## Begin

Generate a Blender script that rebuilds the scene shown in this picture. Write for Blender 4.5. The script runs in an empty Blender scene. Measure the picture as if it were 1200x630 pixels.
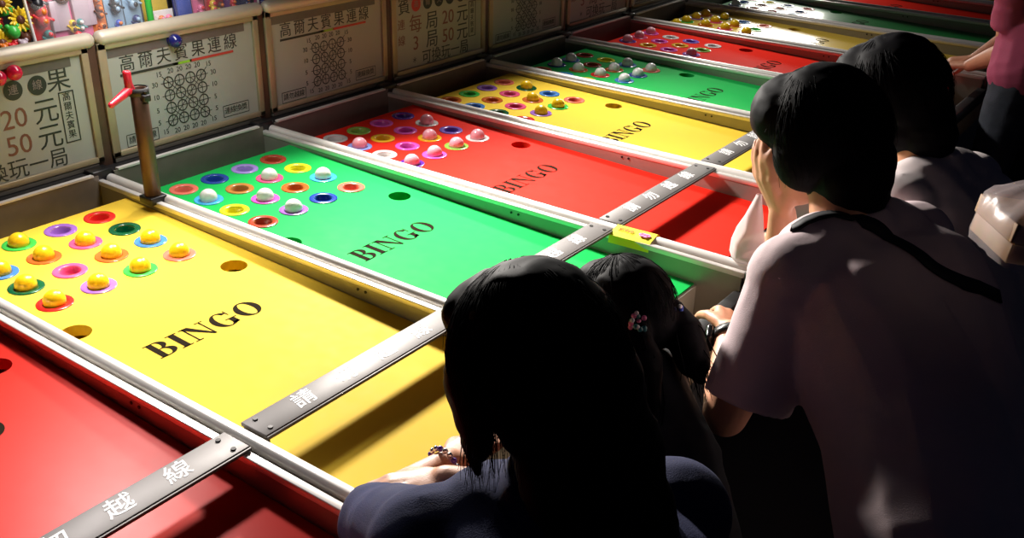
import bpy, bmesh, math, random
from mathutils import Vector, Matrix, noise
from mathutils.bvhtree import BVHTree
random.seed(7)
sc = bpy.context.scene
COL = sc.collection
U = 0.6                 # one table pitch in metres
RZ = 0.8                # height of the rail tops
def S(x, y, z): return Vector((x*U, y*U, RZ + z*U))
def SV(t): return S(*t)

# ------------------------------------------------------------------ materials
def lin(c):
    c = c/255.0
    return c/12.92 if c <= .04045 else ((c+.055)/1.055)**2.4
def rgb(r, g, b): return (lin(r), lin(g), lin(b), 1)
MATS = {}
def mat(name, col, rough=.5, metal=0, noise_amt=0, nscale=40, bump=0, spec=.5, coat=0, emit=0, alpha=1, trans=0, bscale=None):
    if name in MATS: return MATS[name]
    m = bpy.data.materials.new(name); m.use_nodes = True
    nt = m.node_tree; b = nt.nodes['Principled BSDF']
    b.inputs['Base Color'].default_value = col
    b.inputs['Roughness'].default_value = rough
    b.inputs['Metallic'].default_value = metal
    b.inputs['Specular IOR Level'].default_value = spec
    if coat: b.inputs['Coat Weight'].default_value = coat; b.inputs['Coat Roughness'].default_value = .06
    if trans: b.inputs['Transmission Weight'].default_value = trans
    if alpha < 1: b.inputs['Alpha'].default_value = alpha
    if emit:
        b.inputs['Emission Color'].default_value = col; b.inputs['Emission Strength'].default_value = emit
    tc = nt.nodes.new('ShaderNodeTexCoord')
    nz = nt.nodes.new('ShaderNodeTexNoise'); nz.inputs['Scale'].default_value = nscale; nz.inputs['Detail'].default_value = 5
    nt.links.new(tc.outputs['Object'], nz.inputs['Vector'])
    if noise_amt:
        mx = nt.nodes.new('ShaderNodeMix'); mx.data_type = 'RGBA'
        mx.inputs['A'].default_value = tuple(c*(1-noise_amt) for c in col[:3]) + (1,)
        mx.inputs['B'].default_value = tuple(min(1, c*(1+noise_amt)) for c in col[:3]) + (1,)
        nt.links.new(nz.outputs['Fac'], mx.inputs['Factor'])
        nt.links.new(mx.outputs['Result'], b.inputs['Base Color'])
        mr = nt.nodes.new('ShaderNodeMapRange')
        mr.inputs['To Min'].default_value = max(.02, rough-.08); mr.inputs['To Max'].default_value = min(1, rough+.08)
        nt.links.new(nz.outputs['Fac'], mr.inputs['Value']); nt.links.new(mr.outputs['Result'], b.inputs['Roughness'])
    if bump:
        bp = nt.nodes.new('ShaderNodeBump'); bp.inputs['Strength'].default_value = bump; bp.inputs['Distance'].default_value = .002
        if bscale:
            n2 = nt.nodes.new('ShaderNodeTexNoise'); n2.inputs['Scale'].default_value = bscale; n2.inputs['Detail'].default_value = 4
            nt.links.new(tc.outputs['Object'], n2.inputs['Vector']); nt.links.new(n2.outputs['Fac'], bp.inputs['Height'])
        else: nt.links.new(nz.outputs['Fac'], bp.inputs['Height'])
        nt.links.new(bp.outputs['Normal'], b.inputs['Normal'])
    MATS[name] = m; return m
def ball_mat(name, col):
    m = mat(name, col, .25, coat=.4)
    nt = m.node_tree; b = nt.nodes['Principled BSDF']
    tc = nt.nodes.new('ShaderNodeTexCoord'); v = nt.nodes.new('ShaderNodeTexVoronoi'); v.inputs['Scale'].default_value = 230
    nt.links.new(tc.outputs['Object'], v.inputs['Vector'])
    bp = nt.nodes.new('ShaderNodeBump'); bp.inputs['Strength'].default_value = .35; bp.inputs['Distance'].default_value = .001
    nt.links.new(v.outputs['Distance'], bp.inputs['Height']); nt.links.new(bp.outputs['Normal'], b.inputs['Normal'])
    return m
BOARD = {}
for n, c in dict(yellow=(.84, .57, .055, 1), green=(.013, .46, .088, 1), red=(.80, .024, .012, 1)).items():
    BOARD[n] = mat(n+'_board', c, .60, noise_amt=.03, nscale=30, spec=.04)
    BOARD['glossy_'+n] = mat('glossy_'+n+'_board', c, .45, noise_amt=.03, nscale=30, spec=.3, coat=.7)
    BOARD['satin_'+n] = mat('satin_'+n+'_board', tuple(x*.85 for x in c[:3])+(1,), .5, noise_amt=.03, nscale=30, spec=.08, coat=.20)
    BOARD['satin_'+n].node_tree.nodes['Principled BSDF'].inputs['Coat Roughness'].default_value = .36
    BOARD['glossy_'+n].node_tree.nodes['Principled BSDF'].inputs['Coat Roughness'].default_value = .16
ALU = mat('brushed_aluminium', (.84, .81, .77, 1), .34, .35)
CHAN = mat('channel_metal', (.30, .28, .24, 1), .35, .8, noise_amt=.15, nscale=30)
WALL = mat('divider_steel', (.31, .29, .255, 1), .36, .4, noise_amt=.10, nscale=25)
STRIP = mat('strip_metal', (.125, .113, .108, 1), .54, .28, noise_amt=.15, nscale=18)
DARK = mat('dark_metal', (.012, .011, .012, 1), .5, noise_amt=.3)
BLACKP = mat('black_plastic', (.008, .008, .010, 1), .35)
SCREW = mat('screw', (.02, .017, .017, 1), .4, .5)
BROWN = mat('brown_post', (.10, .055, .035, 1), .4, .4, noise_amt=.4, nscale=25)
FRAME = mat('sign_frame_metal', (.33, .27, .17, 1), .4, .3, noise_amt=.15, nscale=30)
TUBE = mat('sign_tube', (.50, .44, .35, 1), .4, .2, noise_amt=.06)
FACE = mat('sign_face', (.31, .33, .30, 1), .35, noise_amt=.04, nscale=8, spec=.4)
REFLB = mat('sign_dark_reflection', (.10, .09, .085, 1), .4, noise_amt=.2)  # grey for the dark reflection painted across the sign tops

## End

TASK REQUIREMENTS. Go from the first line of the data above to the line containing "def SV(t): return S(*t)" and retype exactly those lines, both included, but none of the pictures.

EXERCISE OUTPUT.
Generate a Blender script that rebuilds the scene shown in this picture. Write for Blender 4.5. The script runs in an empty Blender scene. Measure the picture as if it were 1200x630 pixels.
import bpy, bmesh, math, random
from mathutils import Vector, Matrix, noise
from mathutils.bvhtree import BVHTree
random.seed(7)
sc = bpy.context.scene
COL = sc.collection
U = 0.6                 # one table pitch in metres
RZ = 0.8                # height of the rail tops
def S(x, y, z): return Vector((x*U, y*U, RZ + z*U))
def SV(t): return S(*t)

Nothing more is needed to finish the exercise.